National Geographic and
Motorcycle Manufacturing

National Geographic’s series, Megafactories, will feature Harley Davidson’s Kansas City, MO factory and Ducati’s development of the Multistrada 1200 S. The shows highlights are a behind-the-scenes look at product development, product testing, and design and engineering in these state-of-industry manufacturing facilities. The Ducati show even gives views access to the Ducati Corse racing department’s top secret testing facilities.

Harley Opens the Vault

The Harley Davidson Museum’s 2011 summer exhibit is called “Collection X: Weird, Wild Wonders of the Harley-Davidson Museum.” The exhibit is featuring never-before-seen concept bikes, early 20th century motors designed for “everything from lawn mowers to military drones,” and the rich history of 108 years of Harley Davidson accessories. In a special event on July 23, Frank Fritz, from the History Channel’s American Pickers, will be at the museum telling stories of his, “pursuit of rare and unique treasures.”

Around the World on Sixteen Tires

Paolo Pirozzi on his Ducati Multistrada 1200 S Touring finished his “lap around the world” May 27th, having ridden almost 100,000 kilometers in 350 days, crossing 80 country boarders, laying down tracks in Europe, Asia, North and South America, North Africa, and Australia, while using eight sets of Pirelli Scorpion Trail tires. Pirozzi averaged 285 km per day, rode in temperature extremes of -10ºC (Denver, CO) to above 40ºC (Tokyo, Japan), and on every kind of road surface negotiable by motorcycle. Pirelli and Ducati provided sponsorship for his round-the-world trip and the Pirelli tires averaged 12,500 km per set.

McQueen Still Has Box Office Clout

Steve McQueen’s 1971 Husqvarna 400 Cross (plus a wooden trunk of motorcycle accessories and McQueen’s trophies) sold for $144,500 at the Quail Motorcycle Gathering, proving that Mr. McQueen is still a money-draw. McQueen “posed” for Sports Illustrated’s August 1971 cover; shirt-less and wheeling on a Husky just like the one sold at Quail.
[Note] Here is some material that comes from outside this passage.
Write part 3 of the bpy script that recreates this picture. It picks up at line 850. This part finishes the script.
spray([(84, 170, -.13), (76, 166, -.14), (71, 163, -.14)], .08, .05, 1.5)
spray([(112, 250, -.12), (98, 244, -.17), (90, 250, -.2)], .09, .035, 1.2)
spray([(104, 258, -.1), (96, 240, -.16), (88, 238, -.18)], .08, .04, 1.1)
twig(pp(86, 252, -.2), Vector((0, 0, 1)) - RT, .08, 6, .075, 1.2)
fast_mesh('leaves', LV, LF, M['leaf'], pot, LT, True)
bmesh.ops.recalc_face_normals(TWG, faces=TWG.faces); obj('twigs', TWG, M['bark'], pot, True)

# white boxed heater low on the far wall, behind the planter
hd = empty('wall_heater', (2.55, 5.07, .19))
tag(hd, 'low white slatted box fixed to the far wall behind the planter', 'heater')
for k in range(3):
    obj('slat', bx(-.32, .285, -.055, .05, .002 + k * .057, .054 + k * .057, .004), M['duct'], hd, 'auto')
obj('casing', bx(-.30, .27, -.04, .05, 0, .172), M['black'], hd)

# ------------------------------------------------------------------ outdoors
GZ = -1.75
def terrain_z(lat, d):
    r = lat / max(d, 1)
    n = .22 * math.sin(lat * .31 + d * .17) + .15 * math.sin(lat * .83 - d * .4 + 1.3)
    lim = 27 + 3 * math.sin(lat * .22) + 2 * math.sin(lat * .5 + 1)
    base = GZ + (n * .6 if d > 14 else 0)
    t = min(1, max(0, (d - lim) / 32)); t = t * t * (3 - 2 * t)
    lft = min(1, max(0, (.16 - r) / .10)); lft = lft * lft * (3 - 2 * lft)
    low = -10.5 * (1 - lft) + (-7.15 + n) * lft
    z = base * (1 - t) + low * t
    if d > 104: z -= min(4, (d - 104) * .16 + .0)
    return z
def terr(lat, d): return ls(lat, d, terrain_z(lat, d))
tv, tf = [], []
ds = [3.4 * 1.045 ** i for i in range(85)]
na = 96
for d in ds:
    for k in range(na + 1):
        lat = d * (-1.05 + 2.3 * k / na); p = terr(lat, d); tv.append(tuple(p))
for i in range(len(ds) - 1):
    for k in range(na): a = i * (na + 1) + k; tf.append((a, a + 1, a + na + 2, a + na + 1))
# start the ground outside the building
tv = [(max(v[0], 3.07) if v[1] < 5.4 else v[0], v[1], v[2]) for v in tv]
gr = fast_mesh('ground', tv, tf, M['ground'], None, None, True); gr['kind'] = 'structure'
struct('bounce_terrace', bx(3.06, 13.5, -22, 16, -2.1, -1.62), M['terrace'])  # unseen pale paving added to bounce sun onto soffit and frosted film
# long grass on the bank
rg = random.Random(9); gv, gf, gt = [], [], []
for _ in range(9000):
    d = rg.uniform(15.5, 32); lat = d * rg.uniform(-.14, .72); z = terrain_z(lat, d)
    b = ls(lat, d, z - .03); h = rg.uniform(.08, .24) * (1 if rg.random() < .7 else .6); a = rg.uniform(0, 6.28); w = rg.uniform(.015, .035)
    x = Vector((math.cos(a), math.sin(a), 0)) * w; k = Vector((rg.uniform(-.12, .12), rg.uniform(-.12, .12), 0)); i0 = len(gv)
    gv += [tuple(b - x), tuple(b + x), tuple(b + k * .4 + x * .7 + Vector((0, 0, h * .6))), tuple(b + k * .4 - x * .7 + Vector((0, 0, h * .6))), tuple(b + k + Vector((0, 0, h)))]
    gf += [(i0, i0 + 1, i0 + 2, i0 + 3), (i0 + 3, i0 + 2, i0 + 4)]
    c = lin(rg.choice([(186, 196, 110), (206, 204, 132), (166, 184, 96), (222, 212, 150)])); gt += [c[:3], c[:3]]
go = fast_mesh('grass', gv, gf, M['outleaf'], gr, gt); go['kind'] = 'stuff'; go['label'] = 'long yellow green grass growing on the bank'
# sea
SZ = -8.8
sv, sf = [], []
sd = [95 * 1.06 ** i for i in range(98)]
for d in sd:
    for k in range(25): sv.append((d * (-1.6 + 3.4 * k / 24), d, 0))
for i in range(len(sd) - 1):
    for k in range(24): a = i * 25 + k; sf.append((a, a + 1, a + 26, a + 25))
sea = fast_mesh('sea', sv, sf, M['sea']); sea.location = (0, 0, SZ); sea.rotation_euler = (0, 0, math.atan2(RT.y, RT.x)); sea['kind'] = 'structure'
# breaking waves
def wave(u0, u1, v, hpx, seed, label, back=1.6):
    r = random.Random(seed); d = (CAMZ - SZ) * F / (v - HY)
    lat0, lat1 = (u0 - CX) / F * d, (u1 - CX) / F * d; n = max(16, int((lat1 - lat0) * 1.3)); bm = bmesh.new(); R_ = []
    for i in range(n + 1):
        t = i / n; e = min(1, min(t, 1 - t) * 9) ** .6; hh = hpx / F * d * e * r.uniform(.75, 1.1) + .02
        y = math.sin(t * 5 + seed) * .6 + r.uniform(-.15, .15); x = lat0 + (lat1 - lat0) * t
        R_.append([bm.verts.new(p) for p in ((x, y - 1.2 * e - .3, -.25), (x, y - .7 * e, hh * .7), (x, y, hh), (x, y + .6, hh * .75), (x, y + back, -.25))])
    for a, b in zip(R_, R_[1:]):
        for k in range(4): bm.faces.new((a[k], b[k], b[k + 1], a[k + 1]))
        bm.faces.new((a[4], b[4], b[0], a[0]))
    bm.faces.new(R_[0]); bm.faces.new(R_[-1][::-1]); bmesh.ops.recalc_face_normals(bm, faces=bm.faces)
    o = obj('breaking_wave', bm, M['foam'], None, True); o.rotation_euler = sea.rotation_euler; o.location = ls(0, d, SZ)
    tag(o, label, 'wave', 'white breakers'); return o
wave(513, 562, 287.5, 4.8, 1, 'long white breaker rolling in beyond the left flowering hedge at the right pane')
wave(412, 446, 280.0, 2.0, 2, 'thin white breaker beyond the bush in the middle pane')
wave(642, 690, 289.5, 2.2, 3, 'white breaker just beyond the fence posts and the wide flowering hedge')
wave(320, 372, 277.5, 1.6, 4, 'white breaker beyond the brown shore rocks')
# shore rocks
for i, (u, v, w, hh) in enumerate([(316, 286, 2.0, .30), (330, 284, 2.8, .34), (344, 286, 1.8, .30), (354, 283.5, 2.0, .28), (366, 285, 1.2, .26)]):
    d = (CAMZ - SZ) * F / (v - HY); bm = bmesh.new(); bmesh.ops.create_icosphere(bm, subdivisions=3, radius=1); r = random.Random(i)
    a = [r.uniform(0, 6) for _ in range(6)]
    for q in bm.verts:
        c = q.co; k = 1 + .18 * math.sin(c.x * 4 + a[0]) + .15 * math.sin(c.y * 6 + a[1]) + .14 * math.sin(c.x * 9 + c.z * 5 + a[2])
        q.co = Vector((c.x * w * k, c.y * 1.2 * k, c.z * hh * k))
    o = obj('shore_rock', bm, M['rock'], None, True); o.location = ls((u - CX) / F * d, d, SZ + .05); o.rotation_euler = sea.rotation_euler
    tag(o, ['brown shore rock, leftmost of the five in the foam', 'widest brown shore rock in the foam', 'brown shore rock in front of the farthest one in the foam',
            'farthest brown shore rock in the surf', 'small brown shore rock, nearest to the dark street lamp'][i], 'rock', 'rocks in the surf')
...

No one is certain this was the magazine’s photo bike. Valentino Rossi donated a race bike to be sold for charity at the event and there was a lot of vintage iron at the event. A pristine 1925 BMW R32 hauled in $139,000 and the Guggenheim’s Art of the Motorcycle Easy Rider replicas drew $52,650 and $24,570.

And Who Named This Product?

Harley announced a new accessory product for their touring models, the “Bat Wing Ape Handlebars.” The $180 satin-black 12” rise bars “feature a tall stance and minimal pullback to achieve a cool yet comfortable riding profile.” I guess you can have confidence in products with insulting names if you can get away with calling one of your most expensive models the “Fat Boy.”  It’s hard to imagine someone saying, “Man, I need a Fat Boy for my fat ass and some ape handlebars for my ape arms!”  I used to wonder who ate at Big Boy and Fatburger and the Fatmobile. Now I know.

NHTSA June Motorcycle Recalls

Triumph 2010 Thunderbird, Thunderbird ABS: Thread locker/screw combination at the front fender mounting digs into the tire sidewall causing tire failure.

Zero 2009/2010 Zero S & Zero DS, 2010 Zero S: Front brake caliper bracket deforms under high braking loads causing the front brake pads to not properly contact the front brake rotor resulting in compromised braking ability.

KTM: 2010-2011 KTM 690 Enduro R, 2011 KTM 450 EXC, 530 EXC, 2010 Husaberg FS 570: Handlebars slip in the clamps causing the operator to lose control.

Polaris 2011 Victory Cross Country: Handlebars slip in the clamps and/or risers causing the operator to lose control.